Ayons soin, nous dit Bérulle, de “peser les premières actions du Fils de Dieu
venant au monde, et notamment ses premières actions intérieures qui, en cette
qualité sont les plus hautes et les plus importantes, qui sont à la vue, non des
hommes, mais des anges...
La première occupation de Jésus a été vers Dieu son Père, la seconde
occupation de Jésus est avec sa très sainte mère. Il l’a choisie, il l’a
préparée à des choses si grandes et si conjointes avec lui... Saint Jean y aura
sa part pour quelque temps et Saint Joseph après, mais maintenant c’est le Père
seul, c’est la Vierge seule qui ont part à Jésus, et avec lesquels sont ses
occupations, ses délices et ses entretiens...
Jésus, qui connaît cette dignité infinie et de qui la grandeur est la cause
et la source de cette infinité, honore cette maternité selon qu’elle le mérite,
s’honore soi-même en honorant sa mère, et il l’honore selon l’étendue de sa
sapience et de sa puissance, et emploie la sublimité de ses pensées et
inventions célestes sur un sujet si digne et si proche de lui, et dans lequel il
a si grande part et un si grand intérêt...

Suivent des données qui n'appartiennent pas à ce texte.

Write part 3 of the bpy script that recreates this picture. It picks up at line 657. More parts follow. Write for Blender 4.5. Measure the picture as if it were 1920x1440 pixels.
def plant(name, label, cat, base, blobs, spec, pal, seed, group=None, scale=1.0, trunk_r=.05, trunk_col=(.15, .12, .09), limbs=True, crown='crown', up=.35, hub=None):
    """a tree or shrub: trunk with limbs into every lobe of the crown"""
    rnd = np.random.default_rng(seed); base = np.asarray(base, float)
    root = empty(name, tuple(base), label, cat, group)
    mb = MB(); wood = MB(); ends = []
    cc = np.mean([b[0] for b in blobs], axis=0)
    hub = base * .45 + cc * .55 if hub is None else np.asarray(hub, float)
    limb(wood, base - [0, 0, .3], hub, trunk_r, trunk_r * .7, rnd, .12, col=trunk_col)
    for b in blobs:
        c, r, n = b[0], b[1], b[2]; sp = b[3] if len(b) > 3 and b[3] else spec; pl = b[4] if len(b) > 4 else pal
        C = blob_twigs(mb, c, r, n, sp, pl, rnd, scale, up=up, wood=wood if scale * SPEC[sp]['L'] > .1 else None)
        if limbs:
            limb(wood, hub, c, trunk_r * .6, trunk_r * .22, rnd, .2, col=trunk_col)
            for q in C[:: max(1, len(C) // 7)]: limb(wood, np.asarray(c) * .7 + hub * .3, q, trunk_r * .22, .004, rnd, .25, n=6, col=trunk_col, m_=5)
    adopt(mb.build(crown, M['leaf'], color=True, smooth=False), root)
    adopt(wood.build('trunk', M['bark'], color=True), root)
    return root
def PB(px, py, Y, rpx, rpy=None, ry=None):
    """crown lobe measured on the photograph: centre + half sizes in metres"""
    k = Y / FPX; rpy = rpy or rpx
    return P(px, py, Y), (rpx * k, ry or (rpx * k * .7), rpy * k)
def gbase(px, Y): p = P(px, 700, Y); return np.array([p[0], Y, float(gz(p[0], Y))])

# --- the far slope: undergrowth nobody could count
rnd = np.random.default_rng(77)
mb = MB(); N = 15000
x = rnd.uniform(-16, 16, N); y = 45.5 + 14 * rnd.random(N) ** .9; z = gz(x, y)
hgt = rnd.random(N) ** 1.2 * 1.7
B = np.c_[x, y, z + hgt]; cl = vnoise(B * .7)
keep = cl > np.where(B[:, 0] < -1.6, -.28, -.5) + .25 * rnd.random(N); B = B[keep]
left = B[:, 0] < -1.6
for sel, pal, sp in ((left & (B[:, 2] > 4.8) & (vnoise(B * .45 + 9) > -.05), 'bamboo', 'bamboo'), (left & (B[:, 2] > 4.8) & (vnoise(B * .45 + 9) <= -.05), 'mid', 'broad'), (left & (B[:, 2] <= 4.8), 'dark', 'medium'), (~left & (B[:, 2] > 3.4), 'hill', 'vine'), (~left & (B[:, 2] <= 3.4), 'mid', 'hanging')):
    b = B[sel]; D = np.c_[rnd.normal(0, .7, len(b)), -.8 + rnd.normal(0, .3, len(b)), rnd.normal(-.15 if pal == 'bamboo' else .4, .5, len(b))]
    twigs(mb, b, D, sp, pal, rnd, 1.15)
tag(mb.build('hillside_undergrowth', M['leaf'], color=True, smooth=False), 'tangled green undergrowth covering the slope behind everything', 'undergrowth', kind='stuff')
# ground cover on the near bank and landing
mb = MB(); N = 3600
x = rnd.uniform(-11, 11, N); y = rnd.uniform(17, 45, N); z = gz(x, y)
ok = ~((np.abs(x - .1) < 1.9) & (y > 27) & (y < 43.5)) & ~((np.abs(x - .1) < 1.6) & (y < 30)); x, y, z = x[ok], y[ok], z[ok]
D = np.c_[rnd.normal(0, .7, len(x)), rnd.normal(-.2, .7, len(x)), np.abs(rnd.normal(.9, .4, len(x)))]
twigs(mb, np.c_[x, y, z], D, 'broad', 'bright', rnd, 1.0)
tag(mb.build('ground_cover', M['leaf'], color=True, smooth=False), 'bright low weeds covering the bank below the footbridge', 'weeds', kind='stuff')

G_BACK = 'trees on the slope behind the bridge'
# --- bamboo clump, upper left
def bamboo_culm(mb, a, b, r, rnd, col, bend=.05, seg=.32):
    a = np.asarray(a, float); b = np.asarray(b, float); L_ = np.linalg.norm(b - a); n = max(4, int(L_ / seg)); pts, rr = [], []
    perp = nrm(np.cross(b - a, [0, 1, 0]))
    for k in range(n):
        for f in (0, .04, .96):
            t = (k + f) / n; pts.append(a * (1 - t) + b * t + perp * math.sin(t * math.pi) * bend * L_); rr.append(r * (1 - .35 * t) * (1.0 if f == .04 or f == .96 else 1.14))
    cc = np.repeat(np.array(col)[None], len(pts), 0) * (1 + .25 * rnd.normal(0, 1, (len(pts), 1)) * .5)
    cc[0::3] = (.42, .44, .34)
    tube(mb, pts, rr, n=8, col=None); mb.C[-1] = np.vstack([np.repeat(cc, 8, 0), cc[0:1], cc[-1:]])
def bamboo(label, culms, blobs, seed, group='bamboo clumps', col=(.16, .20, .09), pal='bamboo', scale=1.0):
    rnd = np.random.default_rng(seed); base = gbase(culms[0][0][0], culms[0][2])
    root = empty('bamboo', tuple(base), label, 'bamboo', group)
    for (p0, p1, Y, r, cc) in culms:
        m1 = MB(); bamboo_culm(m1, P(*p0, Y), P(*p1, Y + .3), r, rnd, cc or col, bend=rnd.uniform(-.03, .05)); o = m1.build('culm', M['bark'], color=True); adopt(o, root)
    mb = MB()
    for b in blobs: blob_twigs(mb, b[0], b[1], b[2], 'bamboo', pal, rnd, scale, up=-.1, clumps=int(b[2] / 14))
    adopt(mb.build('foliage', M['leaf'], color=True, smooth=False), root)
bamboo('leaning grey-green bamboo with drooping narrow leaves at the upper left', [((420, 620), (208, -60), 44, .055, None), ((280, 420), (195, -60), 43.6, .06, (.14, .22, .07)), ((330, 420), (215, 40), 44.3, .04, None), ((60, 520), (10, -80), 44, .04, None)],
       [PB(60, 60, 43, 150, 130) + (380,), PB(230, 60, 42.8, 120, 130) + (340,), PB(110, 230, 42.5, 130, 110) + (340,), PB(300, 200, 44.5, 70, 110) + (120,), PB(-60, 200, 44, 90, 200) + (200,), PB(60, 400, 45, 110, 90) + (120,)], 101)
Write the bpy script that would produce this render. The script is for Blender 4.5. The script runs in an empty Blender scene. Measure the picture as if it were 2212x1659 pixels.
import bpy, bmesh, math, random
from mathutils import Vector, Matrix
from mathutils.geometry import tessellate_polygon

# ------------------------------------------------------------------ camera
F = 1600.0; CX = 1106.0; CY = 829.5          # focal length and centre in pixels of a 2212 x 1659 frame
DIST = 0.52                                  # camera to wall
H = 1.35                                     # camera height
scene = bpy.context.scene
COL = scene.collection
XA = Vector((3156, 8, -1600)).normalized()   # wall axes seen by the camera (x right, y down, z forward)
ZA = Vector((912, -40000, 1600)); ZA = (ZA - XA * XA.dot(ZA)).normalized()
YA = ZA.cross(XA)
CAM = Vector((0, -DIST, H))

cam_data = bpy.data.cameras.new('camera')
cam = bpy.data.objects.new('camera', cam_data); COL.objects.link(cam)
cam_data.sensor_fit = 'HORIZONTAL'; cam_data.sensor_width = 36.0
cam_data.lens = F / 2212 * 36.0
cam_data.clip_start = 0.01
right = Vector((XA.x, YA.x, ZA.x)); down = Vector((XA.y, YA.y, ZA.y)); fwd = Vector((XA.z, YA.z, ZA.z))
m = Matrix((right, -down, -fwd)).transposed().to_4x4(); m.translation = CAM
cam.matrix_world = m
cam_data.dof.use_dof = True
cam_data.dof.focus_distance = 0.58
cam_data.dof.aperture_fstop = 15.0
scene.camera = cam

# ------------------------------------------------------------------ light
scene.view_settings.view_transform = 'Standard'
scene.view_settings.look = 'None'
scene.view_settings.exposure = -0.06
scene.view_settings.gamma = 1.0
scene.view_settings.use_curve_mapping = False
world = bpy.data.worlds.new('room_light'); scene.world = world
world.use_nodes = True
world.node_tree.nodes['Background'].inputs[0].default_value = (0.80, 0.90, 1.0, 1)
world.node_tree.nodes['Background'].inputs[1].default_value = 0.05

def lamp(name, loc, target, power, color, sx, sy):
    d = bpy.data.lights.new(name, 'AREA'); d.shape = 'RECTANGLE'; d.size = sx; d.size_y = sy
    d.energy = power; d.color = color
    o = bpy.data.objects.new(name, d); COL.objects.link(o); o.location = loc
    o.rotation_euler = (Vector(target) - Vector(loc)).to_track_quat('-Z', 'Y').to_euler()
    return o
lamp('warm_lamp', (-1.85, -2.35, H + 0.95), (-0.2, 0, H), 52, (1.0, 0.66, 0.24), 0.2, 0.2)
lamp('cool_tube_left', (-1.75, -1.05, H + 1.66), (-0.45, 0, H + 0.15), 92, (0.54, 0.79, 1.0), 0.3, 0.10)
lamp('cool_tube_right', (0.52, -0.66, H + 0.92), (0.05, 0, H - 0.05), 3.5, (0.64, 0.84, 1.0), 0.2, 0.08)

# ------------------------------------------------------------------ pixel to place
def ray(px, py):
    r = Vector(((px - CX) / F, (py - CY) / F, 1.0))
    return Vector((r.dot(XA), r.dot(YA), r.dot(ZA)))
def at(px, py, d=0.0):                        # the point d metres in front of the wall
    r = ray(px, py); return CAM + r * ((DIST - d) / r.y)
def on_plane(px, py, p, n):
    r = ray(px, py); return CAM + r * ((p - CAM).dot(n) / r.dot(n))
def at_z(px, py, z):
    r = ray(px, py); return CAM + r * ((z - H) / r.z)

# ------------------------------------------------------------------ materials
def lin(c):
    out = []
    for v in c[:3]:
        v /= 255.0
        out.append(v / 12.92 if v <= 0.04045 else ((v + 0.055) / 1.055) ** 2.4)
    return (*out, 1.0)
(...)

Il n’y a point eu de temps plus remarquable que celui-ci, où le Fils de Dieu,
commence à être fils de l’homme, et une vierge devient mère de Dieu. C’est le
temps délicieux des prophètes où le ciel envoie sa rosée, où les nuées font
distiller le Juste, où la terre arrosée du ciel s’ouvre pour germer le Sauveur.
C’est le temps de la production la plus grande, la plus heureuse, la plus utile
qui sera jamais. C’est le temps où le ciel et la terre concourent ensemble à
faire un effort de merveilles pour donner le Saint des saints au monde qui en a
si grand besoin. C’est la plénitude des temps, selon les apôtres. C’est le temps
du salut de l’univers et du ravissement du ciel en terre, pour y voir et adorer
les merveilles qui sont en la terre et ne sont point au ciel.”